• [Records]
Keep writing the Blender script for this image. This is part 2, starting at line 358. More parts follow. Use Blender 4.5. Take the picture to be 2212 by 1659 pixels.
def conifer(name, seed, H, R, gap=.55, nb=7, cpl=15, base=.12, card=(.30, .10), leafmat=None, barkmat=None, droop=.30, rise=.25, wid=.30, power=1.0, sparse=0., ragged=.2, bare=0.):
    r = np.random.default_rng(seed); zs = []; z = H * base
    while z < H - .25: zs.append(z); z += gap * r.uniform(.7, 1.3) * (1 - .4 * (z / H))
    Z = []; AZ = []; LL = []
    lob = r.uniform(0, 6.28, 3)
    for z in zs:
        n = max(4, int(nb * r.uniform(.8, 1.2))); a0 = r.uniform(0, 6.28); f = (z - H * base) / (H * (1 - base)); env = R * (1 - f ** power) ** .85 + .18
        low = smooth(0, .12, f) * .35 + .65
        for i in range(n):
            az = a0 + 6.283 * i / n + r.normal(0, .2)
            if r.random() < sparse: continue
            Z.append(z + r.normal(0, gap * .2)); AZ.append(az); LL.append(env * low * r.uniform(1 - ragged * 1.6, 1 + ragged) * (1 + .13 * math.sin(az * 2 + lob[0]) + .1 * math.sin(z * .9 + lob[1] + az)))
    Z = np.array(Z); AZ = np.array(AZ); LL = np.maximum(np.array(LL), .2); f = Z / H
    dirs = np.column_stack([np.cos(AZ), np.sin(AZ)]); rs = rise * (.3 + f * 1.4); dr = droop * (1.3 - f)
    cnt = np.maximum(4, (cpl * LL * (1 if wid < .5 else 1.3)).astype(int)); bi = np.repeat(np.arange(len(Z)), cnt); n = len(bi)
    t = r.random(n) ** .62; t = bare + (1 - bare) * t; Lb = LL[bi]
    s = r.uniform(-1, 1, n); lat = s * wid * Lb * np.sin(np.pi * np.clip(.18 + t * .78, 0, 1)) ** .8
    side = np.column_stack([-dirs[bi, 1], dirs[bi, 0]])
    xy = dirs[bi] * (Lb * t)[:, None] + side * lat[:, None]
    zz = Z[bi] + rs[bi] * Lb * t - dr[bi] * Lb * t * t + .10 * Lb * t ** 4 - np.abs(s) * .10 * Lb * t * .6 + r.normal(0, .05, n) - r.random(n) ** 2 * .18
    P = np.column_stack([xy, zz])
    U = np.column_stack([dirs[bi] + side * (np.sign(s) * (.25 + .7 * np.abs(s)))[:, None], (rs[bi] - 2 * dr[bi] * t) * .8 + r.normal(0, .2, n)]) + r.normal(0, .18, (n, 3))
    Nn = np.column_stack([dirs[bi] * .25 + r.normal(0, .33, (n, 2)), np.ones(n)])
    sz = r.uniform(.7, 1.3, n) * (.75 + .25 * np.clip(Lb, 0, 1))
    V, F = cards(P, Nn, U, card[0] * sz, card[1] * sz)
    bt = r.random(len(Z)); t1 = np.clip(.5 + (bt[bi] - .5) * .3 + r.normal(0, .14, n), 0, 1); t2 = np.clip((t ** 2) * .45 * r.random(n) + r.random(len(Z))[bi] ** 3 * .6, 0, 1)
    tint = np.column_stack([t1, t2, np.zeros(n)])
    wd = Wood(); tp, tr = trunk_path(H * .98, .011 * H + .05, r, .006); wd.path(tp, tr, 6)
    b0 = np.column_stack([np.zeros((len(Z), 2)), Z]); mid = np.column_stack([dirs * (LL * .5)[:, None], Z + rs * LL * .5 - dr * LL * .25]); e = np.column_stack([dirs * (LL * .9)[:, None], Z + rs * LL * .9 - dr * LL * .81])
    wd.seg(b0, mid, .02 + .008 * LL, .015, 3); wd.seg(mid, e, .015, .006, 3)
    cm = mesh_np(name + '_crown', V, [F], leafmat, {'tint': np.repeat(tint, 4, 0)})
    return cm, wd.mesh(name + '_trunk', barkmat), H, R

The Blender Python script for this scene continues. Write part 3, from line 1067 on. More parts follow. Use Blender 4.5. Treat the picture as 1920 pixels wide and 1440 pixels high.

• [Set exercise] Extract all the entries word for word.

• [Full solution]
Keep writing the Blender script for this image. This is part 2, starting at line 358. More parts follow. Use Blender 4.5. Take the picture to be 2212 by 1659 pixels.
def conifer(name, seed, H, R, gap=.55, nb=7, cpl=15, base=.12, card=(.30, .10), leafmat=None, barkmat=None, droop=.30, rise=.25, wid=.30, power=1.0, sparse=0., ragged=.2, bare=0.):
    r = np.random.default_rng(seed); zs = []; z = H * base
    while z < H - .25: zs.append(z); z += gap * r.uniform(.7, 1.3) * (1 - .4 * (z / H))
    Z = []; AZ = []; LL = []
    lob = r.uniform(0, 6.28, 3)
    for z in zs:
        n = max(4, int(nb * r.uniform(.8, 1.2))); a0 = r.uniform(0, 6.28); f = (z - H * base) / (H * (1 - base)); env = R * (1 - f ** power) ** .85 + .18
        low = smooth(0, .12, f) * .35 + .65
        for i in range(n):
            az = a0 + 6.283 * i / n + r.normal(0, .2)
            if r.random() < sparse: continue
            Z.append(z + r.normal(0, gap * .2)); AZ.append(az); LL.append(env * low * r.uniform(1 - ragged * 1.6, 1 + ragged) * (1 + .13 * math.sin(az * 2 + lob[0]) + .1 * math.sin(z * .9 + lob[1] + az)))
    Z = np.array(Z); AZ = np.array(AZ); LL = np.maximum(np.array(LL), .2); f = Z / H
    dirs = np.column_stack([np.cos(AZ), np.sin(AZ)]); rs = rise * (.3 + f * 1.4); dr = droop * (1.3 - f)
    cnt = np.maximum(4, (cpl * LL * (1 if wid < .5 else 1.3)).astype(int)); bi = np.repeat(np.arange(len(Z)), cnt); n = len(bi)
    t = r.random(n) ** .62; t = bare + (1 - bare) * t; Lb = LL[bi]
    s = r.uniform(-1, 1, n); lat = s * wid * Lb * np.sin(np.pi * np.clip(.18 + t * .78, 0, 1)) ** .8
    side = np.column_stack([-dirs[bi, 1], dirs[bi, 0]])
    xy = dirs[bi] * (Lb * t)[:, None] + side * lat[:, None]
    zz = Z[bi] + rs[bi] * Lb * t - dr[bi] * Lb * t * t + .10 * Lb * t ** 4 - np.abs(s) * .10 * Lb * t * .6 + r.normal(0, .05, n) - r.random(n) ** 2 * .18
    P = np.column_stack([xy, zz])
    U = np.column_stack([dirs[bi] + side * (np.sign(s) * (.25 + .7 * np.abs(s)))[:, None], (rs[bi] - 2 * dr[bi] * t) * .8 + r.normal(0, .2, n)]) + r.normal(0, .18, (n, 3))
    Nn = np.column_stack([dirs[bi] * .25 + r.normal(0, .33, (n, 2)), np.ones(n)])
    sz = r.uniform(.7, 1.3, n) * (.75 + .25 * np.clip(Lb, 0, 1))
    V, F = cards(P, Nn, U, card[0] * sz, card[1] * sz)
    bt = r.random(len(Z)); t1 = np.clip(.5 + (bt[bi] - .5) * .3 + r.normal(0, .14, n), 0, 1); t2 = np.clip((t ** 2) * .45 * r.random(n) + r.random(len(Z))[bi] ** 3 * .6, 0, 1)
    tint = np.column_stack([t1, t2, np.zeros(n)])
    wd = Wood(); tp, tr = trunk_path(H * .98, .011 * H + .05, r, .006); wd.path(tp, tr, 6)
    b0 = np.column_stack([np.zeros((len(Z), 2)), Z]); mid = np.column_stack([dirs * (LL * .5)[:, None], Z + rs * LL * .5 - dr * LL * .25]); e = np.column_stack([dirs * (LL * .9)[:, None], Z + rs * LL * .9 - dr * LL * .81])
    wd.seg(b0, mid, .02 + .008 * LL, .015, 3); wd.seg(mid, e, .015, .006, 3)
    cm = mesh_np(name + '_crown', V, [F], leafmat, {'tint': np.repeat(tint, 4, 0)})
    return cm, wd.mesh(name + '_trunk', barkmat), H, R

The Blender Python script for this scene continues. Write part 3, from line 1067 on. More parts follow. Use Blender 4.5. Treat the picture as 1920 pixels wide and 1440 pixels high.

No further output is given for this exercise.